街全体が「飛行機の形」 ブラジルの首都「ブラジリア」

さらに面白い形をした街が、ブラジルの首都で世界遺産の「ブラジリア」。なんと上空から見ると街全体が「飛行機の形」をしています。1960年にリオデジャネイロから遷都したときに、何もない荒野に一からつくった街で、そのためブラジリアは自由に街並みを設計することができたのです。飛行機の形にも意味があって、機首の当たる部分には国会議事堂や最高裁判所などの官公庁つまり国のパイロット役の機関が集まり、翼の部分には集合住宅などが集まっています。

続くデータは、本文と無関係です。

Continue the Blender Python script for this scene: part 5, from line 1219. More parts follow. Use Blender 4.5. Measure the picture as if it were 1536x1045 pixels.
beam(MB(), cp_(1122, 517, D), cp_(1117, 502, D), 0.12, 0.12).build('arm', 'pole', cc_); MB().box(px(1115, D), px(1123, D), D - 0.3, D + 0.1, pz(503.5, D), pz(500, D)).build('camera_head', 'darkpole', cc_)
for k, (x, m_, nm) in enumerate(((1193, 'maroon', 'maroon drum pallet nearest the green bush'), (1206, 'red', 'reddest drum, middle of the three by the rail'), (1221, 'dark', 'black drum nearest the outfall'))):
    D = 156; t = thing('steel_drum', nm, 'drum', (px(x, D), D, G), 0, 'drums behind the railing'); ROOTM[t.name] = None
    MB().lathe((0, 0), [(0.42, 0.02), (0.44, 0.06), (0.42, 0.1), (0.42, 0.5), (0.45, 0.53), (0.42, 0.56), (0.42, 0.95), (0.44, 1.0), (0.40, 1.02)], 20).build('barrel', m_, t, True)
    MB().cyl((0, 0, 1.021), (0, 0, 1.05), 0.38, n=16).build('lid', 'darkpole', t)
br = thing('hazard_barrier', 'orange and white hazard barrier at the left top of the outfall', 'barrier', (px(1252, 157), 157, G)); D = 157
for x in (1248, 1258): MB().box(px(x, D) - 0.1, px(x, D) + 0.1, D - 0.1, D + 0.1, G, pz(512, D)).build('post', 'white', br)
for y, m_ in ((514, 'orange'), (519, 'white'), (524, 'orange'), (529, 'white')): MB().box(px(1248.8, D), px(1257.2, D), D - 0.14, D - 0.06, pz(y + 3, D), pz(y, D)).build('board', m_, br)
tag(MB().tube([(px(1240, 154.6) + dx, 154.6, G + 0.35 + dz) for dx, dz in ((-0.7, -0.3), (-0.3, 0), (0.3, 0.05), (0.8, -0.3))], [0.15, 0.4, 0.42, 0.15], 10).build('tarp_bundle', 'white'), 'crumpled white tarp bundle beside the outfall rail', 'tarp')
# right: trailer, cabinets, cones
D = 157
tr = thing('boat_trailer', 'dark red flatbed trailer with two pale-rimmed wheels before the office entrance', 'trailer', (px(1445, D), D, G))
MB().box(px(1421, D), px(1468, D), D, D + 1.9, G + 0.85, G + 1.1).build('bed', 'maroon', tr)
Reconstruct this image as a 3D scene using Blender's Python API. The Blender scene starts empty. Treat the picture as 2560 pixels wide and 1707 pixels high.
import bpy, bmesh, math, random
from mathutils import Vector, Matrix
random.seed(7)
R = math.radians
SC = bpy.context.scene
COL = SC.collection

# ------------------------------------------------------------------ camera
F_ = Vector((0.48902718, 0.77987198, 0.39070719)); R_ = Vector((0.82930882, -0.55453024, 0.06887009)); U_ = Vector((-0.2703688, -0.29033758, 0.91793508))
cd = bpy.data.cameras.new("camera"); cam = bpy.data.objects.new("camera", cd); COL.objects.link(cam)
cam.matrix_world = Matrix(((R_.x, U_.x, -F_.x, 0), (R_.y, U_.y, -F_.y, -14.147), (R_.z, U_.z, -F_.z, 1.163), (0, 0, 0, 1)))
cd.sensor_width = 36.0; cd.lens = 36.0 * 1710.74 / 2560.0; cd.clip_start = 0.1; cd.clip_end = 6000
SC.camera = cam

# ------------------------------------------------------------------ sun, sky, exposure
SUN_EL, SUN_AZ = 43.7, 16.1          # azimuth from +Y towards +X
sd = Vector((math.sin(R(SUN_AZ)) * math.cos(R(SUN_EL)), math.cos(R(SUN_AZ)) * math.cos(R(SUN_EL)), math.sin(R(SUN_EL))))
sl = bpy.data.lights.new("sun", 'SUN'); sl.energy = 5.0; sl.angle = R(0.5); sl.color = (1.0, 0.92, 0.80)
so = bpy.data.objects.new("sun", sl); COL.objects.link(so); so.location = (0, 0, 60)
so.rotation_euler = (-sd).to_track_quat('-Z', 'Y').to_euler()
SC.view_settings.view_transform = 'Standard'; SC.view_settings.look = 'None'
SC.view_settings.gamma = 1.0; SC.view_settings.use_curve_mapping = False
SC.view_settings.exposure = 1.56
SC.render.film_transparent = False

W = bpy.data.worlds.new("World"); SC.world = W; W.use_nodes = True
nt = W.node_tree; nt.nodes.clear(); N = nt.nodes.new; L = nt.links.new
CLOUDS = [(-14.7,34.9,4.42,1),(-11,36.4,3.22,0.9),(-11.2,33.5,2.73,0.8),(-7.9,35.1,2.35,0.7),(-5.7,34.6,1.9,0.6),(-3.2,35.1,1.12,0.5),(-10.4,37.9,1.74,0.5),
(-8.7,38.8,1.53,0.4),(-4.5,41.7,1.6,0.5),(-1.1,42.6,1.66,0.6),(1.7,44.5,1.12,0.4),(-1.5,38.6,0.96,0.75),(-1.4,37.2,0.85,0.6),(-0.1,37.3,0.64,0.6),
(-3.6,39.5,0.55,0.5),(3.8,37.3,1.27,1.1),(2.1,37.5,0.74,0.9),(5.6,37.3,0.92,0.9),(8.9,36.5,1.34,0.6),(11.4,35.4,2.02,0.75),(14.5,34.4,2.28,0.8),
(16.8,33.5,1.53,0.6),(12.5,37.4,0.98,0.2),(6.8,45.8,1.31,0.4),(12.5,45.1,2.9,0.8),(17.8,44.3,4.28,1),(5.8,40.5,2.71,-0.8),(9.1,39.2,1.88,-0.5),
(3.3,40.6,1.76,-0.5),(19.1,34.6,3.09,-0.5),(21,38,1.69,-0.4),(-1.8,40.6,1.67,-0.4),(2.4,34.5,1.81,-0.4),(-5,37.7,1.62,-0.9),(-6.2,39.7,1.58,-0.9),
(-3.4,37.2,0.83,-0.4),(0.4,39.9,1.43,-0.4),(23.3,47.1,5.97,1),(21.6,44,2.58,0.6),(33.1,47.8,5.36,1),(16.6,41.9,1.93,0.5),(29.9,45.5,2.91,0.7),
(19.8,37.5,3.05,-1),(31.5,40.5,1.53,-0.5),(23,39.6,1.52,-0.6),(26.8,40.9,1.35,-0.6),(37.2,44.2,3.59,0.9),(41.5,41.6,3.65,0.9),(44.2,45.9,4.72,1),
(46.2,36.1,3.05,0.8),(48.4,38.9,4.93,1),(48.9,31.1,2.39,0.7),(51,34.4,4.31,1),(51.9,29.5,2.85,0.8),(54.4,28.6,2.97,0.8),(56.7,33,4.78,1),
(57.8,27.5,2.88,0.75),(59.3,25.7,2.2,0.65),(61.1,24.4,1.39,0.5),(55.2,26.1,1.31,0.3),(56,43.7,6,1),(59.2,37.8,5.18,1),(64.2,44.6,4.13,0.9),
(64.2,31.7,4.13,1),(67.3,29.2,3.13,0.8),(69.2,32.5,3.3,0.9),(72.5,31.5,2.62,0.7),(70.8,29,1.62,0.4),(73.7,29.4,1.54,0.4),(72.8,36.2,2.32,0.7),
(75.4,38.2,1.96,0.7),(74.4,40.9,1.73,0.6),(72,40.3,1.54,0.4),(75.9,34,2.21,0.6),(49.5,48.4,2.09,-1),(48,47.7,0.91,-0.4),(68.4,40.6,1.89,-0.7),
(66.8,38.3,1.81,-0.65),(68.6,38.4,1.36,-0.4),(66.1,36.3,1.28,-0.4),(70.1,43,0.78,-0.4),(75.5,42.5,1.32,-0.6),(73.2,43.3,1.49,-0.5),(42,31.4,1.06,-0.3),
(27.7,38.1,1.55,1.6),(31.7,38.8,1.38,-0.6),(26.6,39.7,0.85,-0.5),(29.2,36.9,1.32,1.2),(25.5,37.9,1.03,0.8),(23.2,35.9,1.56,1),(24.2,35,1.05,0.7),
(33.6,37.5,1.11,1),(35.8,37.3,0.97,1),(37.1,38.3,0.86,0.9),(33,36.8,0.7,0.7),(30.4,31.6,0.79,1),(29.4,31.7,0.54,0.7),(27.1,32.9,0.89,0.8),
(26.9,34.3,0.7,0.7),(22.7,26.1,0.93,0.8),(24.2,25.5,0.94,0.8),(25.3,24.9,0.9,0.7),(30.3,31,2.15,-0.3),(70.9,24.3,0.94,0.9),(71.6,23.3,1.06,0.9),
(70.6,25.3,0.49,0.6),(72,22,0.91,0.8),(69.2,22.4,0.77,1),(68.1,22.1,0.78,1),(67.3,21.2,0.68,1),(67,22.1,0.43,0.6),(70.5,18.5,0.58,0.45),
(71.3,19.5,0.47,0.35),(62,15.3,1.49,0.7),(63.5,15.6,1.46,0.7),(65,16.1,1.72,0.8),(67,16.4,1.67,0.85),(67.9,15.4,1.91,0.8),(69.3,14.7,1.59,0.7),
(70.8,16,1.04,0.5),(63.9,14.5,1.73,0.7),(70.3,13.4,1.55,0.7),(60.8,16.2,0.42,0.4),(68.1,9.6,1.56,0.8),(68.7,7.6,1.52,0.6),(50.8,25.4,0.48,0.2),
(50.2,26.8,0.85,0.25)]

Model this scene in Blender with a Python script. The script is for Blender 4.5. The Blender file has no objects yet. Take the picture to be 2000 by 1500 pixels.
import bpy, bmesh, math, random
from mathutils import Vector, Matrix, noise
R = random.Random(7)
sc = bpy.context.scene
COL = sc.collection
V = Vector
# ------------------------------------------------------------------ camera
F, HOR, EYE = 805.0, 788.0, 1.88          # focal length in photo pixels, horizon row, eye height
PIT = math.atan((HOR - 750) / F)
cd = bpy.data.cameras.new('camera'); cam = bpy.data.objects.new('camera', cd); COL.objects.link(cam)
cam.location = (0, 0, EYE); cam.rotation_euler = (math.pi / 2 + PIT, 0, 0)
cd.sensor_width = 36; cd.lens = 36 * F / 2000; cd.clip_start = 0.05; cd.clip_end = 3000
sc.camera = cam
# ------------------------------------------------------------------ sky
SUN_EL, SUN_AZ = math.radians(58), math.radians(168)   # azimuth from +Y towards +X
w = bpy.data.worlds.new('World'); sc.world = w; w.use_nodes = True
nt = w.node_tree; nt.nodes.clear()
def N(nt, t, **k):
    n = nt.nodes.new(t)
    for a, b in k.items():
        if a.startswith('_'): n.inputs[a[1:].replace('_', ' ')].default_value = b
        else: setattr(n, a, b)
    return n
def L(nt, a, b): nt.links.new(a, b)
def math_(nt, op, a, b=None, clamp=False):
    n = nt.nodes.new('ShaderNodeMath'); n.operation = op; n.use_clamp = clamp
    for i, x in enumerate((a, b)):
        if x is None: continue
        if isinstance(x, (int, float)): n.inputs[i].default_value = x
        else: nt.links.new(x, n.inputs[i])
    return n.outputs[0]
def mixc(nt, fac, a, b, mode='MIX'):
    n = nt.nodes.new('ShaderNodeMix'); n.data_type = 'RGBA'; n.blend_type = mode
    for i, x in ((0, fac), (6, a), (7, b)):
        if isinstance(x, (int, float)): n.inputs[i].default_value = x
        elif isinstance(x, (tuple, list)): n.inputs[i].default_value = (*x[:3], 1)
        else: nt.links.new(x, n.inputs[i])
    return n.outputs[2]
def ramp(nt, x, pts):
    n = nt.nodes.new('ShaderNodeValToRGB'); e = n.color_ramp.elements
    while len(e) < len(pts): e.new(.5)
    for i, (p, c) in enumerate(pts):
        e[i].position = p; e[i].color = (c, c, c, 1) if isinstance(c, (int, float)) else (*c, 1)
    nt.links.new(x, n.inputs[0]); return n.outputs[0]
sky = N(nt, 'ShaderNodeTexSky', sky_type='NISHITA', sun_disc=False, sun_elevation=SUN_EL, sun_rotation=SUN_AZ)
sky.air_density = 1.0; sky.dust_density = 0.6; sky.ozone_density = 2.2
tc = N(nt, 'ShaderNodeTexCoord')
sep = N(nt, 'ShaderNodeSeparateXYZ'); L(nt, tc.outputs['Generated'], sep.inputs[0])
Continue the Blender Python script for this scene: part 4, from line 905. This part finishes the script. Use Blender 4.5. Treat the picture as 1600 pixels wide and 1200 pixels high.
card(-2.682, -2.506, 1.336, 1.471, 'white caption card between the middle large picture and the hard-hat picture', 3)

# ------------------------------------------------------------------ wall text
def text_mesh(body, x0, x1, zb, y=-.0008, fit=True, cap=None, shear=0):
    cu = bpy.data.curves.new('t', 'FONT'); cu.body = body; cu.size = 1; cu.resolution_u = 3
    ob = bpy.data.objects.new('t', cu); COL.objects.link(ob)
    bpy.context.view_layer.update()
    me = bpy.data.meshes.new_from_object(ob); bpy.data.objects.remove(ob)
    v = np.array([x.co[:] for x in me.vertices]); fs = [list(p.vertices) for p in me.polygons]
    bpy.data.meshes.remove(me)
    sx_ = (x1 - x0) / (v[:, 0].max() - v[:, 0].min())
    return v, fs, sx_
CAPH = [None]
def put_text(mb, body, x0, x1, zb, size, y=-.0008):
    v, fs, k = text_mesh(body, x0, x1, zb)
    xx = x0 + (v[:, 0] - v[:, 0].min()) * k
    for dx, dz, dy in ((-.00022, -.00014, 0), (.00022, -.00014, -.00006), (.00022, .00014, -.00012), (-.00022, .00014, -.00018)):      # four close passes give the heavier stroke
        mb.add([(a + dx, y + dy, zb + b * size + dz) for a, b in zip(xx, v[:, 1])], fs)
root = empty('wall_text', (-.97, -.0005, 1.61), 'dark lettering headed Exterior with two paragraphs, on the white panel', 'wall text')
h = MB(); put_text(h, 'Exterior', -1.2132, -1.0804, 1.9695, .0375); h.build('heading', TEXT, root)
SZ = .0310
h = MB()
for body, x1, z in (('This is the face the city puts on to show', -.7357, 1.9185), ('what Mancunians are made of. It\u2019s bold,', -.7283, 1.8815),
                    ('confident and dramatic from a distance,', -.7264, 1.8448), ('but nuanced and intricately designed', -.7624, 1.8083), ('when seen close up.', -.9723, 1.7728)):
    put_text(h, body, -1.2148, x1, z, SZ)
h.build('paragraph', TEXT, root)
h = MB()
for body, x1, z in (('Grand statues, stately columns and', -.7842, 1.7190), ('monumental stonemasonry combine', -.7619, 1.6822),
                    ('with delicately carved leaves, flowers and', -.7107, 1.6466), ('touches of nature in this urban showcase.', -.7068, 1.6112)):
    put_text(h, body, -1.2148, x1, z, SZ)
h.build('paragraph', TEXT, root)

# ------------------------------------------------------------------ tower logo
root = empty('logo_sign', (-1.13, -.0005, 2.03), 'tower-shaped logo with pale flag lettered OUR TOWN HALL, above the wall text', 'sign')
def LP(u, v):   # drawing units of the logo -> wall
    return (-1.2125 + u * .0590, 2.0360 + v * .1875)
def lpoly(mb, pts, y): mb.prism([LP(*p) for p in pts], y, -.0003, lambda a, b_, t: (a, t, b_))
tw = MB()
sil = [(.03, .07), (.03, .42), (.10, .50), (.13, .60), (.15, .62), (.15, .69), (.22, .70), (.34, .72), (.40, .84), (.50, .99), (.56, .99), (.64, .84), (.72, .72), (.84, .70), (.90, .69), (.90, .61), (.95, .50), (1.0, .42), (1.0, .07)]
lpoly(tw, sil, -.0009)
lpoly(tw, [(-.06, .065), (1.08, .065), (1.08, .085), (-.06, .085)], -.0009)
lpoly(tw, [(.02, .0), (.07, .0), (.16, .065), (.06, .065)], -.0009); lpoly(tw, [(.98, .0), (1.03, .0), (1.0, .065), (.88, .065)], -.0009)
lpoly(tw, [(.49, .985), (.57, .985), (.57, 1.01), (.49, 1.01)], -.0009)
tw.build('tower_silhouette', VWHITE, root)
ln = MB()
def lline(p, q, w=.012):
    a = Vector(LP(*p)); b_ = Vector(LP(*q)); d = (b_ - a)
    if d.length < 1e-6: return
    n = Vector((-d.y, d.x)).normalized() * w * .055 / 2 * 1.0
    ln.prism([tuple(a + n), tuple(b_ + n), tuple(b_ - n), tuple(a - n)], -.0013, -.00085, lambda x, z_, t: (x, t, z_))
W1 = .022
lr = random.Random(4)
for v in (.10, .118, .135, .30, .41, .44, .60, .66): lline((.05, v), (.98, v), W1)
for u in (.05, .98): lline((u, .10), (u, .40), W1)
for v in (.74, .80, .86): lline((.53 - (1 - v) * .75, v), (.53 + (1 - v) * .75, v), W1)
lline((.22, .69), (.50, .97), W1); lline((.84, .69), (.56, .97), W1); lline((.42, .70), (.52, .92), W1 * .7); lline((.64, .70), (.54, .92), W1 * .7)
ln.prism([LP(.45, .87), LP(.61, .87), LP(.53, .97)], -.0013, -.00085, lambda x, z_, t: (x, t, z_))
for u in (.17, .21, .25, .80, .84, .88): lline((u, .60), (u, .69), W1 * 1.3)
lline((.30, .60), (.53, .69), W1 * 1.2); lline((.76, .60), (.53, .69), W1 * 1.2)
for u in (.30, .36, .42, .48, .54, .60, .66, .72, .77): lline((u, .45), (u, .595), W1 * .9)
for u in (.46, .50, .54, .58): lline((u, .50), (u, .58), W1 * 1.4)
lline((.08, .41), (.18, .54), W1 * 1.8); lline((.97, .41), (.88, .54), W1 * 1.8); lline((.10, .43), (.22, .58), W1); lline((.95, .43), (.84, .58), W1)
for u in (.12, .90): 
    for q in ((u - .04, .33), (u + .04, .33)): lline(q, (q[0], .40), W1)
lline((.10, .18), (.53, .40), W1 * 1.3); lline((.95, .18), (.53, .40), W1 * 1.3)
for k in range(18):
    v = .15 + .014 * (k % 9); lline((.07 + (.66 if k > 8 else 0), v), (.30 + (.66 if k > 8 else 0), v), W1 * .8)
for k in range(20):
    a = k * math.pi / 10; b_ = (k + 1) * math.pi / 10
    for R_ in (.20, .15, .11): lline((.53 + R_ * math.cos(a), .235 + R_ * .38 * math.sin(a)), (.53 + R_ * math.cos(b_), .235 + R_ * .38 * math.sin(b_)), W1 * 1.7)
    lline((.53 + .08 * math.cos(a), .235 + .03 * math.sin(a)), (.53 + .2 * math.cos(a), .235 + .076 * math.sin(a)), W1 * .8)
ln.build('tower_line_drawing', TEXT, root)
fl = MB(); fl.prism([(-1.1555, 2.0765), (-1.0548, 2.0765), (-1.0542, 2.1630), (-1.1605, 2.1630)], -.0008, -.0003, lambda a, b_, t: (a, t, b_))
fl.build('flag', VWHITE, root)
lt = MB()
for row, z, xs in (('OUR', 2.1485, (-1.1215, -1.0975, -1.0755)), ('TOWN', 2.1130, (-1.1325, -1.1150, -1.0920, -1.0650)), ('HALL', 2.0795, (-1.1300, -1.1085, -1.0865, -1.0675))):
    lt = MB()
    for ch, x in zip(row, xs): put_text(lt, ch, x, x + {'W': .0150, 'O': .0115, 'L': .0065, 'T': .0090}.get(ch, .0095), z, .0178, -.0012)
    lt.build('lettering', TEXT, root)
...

近代建築の巨匠オスカー・ニーマイヤーが設計した国会議事堂や大聖堂は未来的なデザインで、まさに「未来世紀ブラジル」といった感じ。ブラジリアは1987年にやはり都市計画の傑作として世界遺産に登録されたのですが、こんなに新しい都市が世界遺産になったのは初めてのことでした。
世界遺産に登録されるための条件のひとつに、「人類の歴史の重要な段階を物語る建築様式であること」というのもあります。その時代を象徴する建築・・・という意味かと解釈しているのですが、「扇形」のアムステルダムはオランダが世界経済の中心地だった17世紀を、「碁盤の目」のジャイプルは啓蒙的な科学の時代だった18世紀を、「飛行機の形」のブラジリアは近代建築=モダニズムが勃興した20世紀を、それぞれ象徴している都市ではないかと思います。